There is now an international body promoting this project, the Spaceguard Foundation, in Rome. There is a Spacewatch Unit in the University of Arizona which is beginning to track near-earth objects. The measured frequency of impact is increasing all the time, as detection sensitivity improves. However it will take about a century before we can accurately determine the orbits of the larger ones, at the present rate. Clearly we do need a global programme to accelerate this process, and this is an important task for basic science. The alternative is to live with a non-negligible probability that we will get about 10 seconds warning of an event that will end civilisation as we knew it, and perhaps wipe out our species.

Professor Steel is contactable on dsteel@physics.adelaide.edu.au and the local source for contacting the Spacewatch network is Dr Ian Elliott ie@dunsink.dias.ie. A project like this could usefully be taken up by the quite numerous amateur astronomical community, who could, if they put their mind to it, play a part in influencing politicians, and thus put the issue on our foreign policy agenda, and indeed on our own science policy agenda.

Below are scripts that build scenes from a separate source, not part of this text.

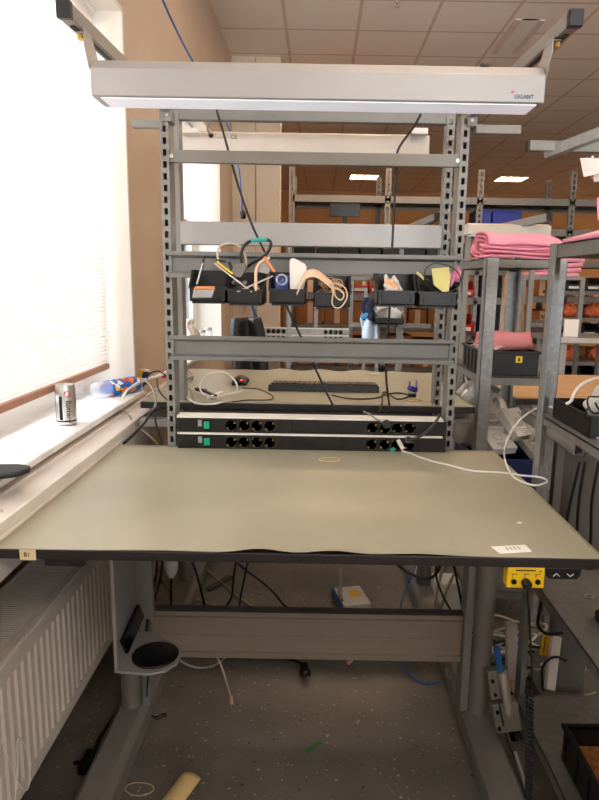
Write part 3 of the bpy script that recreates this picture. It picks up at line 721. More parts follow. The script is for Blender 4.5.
# white USB lead running over the mat to the right rack
t = thing('usb_cable', 'white cable with blue plug running across the mat and off its right edge', 'cable', at(395, 449, z=TZ+.003))
zt = TZ+.0035
pts = [at(402, 451, z=zt), at(412, 454, z=zt), at(428, 460, z=zt), at(448, 465, z=zt), at(470, 470.5, z=zt), at(488, 472, z=zt), at(505, 473, z=zt), at(522, 475.5, z=zt+.002),
       at(538, 477, z=zt+.006), at(546, 479.5, z=zt+.006), at(546, 482.5, z=zt+.004), at(535, 485.5, z=zt+.002), at(520, 481, z=zt), at(511, 474, z=zt+.002), at(505, 460, y=1.80), at(505, 448, y=1.79), at(511, 432, y=1.785), at(520, 420, y=1.78), at(530, 412, y=1.775), at(544, 406, y=1.76), at(556, 409, y=1.73)]
MB().curve(pts, .0028, 8).build('lead', 'white_cable', t)
MB().bar(at(398, 440, y=1.925), at(403, 449, y=1.93), .009, .012).build('white_plug', 'white_plastic', t, .002)
MB().bar(at(391, 450, z=TZ+.006), at(400, 448.5, z=TZ+.006), .013, .010).build('blue_plug', 'teal_plastic', t, .002)
cable('blue_cable', 'thin blue cable lying along the right back edge of the near mat', [at(u, v, z=TZ+.003) for u, v in ((401, 449), (415, 449.4), (430, 449), (441, 448.6), (447, 449.5))], .0018, 'blue_cable')

# ================================================================ SILL THINGS
c = at(66.5, 424, z=.881); c = V3(-.757, c.y, .8805)
t = thing('drink_can', 'silver and black drink can standing on the near window sill', 'can', c)
MB().lathe([(.0, 0), (.024, 0), (.0295, .007), (.0295, .112), (.026, .121), (.0265, .123), (.0245, .123), (.022, .119), (0, .119)], c, 30).build('can_body', 'steel', t)
MB().lathe([(.0297, .012), (.0297, .016)], c, 30).build('base_band', 'gloss_black', t)
def arc_patch(a0, a1, z0, z1, m, name):
    n = 12; vs = []; r = .0299
    for z in (z0, z1):
        for k in range(n+1): a = a0+(a1-a0)*k/n; vs.append((c.x+r*math.sin(a), c.y-r*math.cos(a), c.z+z))
    MB().add(vs, [(k, k+1, n+2+k, n+1+k) for k in range(n)]).build(name, m, t)
arc_patch(-1.75, -.95, .02, .114, 'gloss_black', 'black_panel')
arc_patch(-.3, .02, .018, .09, 'gloss_black', 'black_stripe')
arc_patch(-.95, -.85, .02, .114, 'tin_grey', 'grey_stripe')
vs = []
for k in range(16): a = 2*PI*k/16; th = .55+.34*math.cos(a); vs.append((c.x+.0300*math.sin(th), c.y-.0300*math.cos(th), c.z+.097+.0105*math.sin(a)))
MB().add(vs, [tuple(range(16))]).build('red_disc', 'logo_red', t)
Rt = Matrix(((0, math.cos(.62), math.sin(.62)), (0, math.sin(.62), -math.cos(.62)), (-1, 0, 0)))     # text reading downwards
o = text('brand_lettering', 'Battery', .023, 'ink', t, Rt, c+V3(.0303*math.sin(.62), -.0303*math.cos(.62), .044))
c2 = at(104, 385, z=.88)
t = thing('water_bottle', 'clear bottle with bright blue printed sleeve lying on the far window sill end', 'bottle', at(120, 388, z=.881))
p0, p1 = at(93, 391, z=.912), at(139, 383, z=.912); d = (p1-p0).normalized(); R = d.to_track_quat('Z', 'Y').to_matrix(); Ln = (p1-p0).length
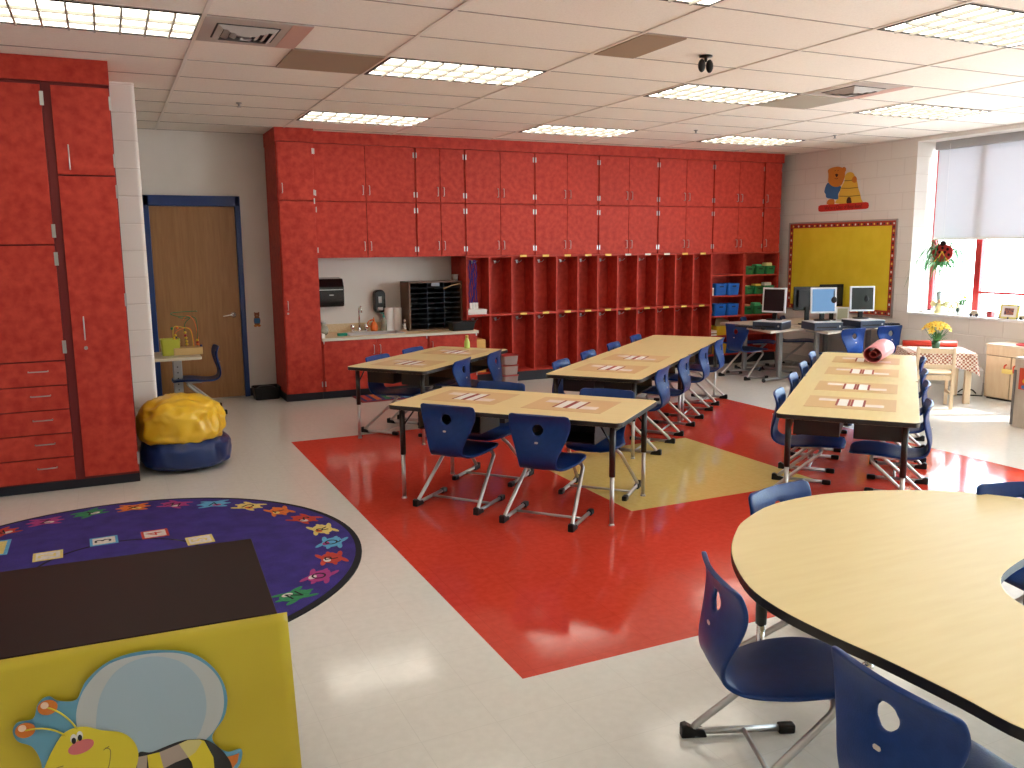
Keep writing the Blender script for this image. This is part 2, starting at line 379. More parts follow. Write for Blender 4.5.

Outreach to the Left, to the Science Community, and the Public

The principal outreach output which I can claim in the last decade of the century has increasingly been centred around the question of the history of science in the Irish context, and its interaction with the culture. The following papers and articles have an academic flavour, and I have also referenced them in the 'academic publication' theme, along with some other material.


The Boyle Medal paper was originally intended as an RDS publication for the centenary of the medal, but my attempt to link the event with the evolution of science in the colonial to post-colonial transition they apparently found unacceptable. This illustrates perhaps the strength of the cultural barriers between science and Irish political culture, as seen from the science perspective. On the whole I stand over it, though I am sure it could be improved if there were to be a proper professional science historian working on the topic.

The 'Scientific Culture and National Identity' material I used as a means of getting a feel for how the theme might be treated in hypertext. It is drawn partly from a paper I wrote for the Welsh 'Planet' in response to an earlier paper by Phil Williams, the Aberystwyth physicist, covering the topic in a Welsh context. We have kept in touch since; he is currently (2002) a Member of the Welsh Assembly (MWA), and remains concerned at the lack of cultural interaction. I also used material I had prepared for an article in Studies, which however never saw the light of day. I am however indebted to Daltun O Ceallaigh, who published an edited version of the material in his New Perspectives on Ireland: Colonialism and Identity (Learmheas 1998), which contains mostly material from earlier Desmond Greaves Summer Schools.

In the Science in India review I made a case for proper comparative study of the colonial to post-colonial transition in Ireland and India. There are many parallels, but also many differences, dominated by the Indian obsession with nuclear weapons, a diversion from civilised science which we have managed to avoid.

The Causeway article attempted to promote the all-Ireland nature of Irish scientific culture, for its Northern lay readership.

In 'Physics at the Fringe' I attempted to explain to the global physics community how it was possible to survive as a physicist working on non-physics problems, often finding physics insights useful. I used the examples of entropy and temperature as related concepts relevant to the business management process. Thee is a virgin field here to be developed, and I hope to be in a position to to claim priority when someone takes it up! I can perhaps claim to have identified the role of 'Maxwell's Demon' as being analogous to that of the manager in a firm. Anyone wanting to delve into this apocryphal remark can dig deeper.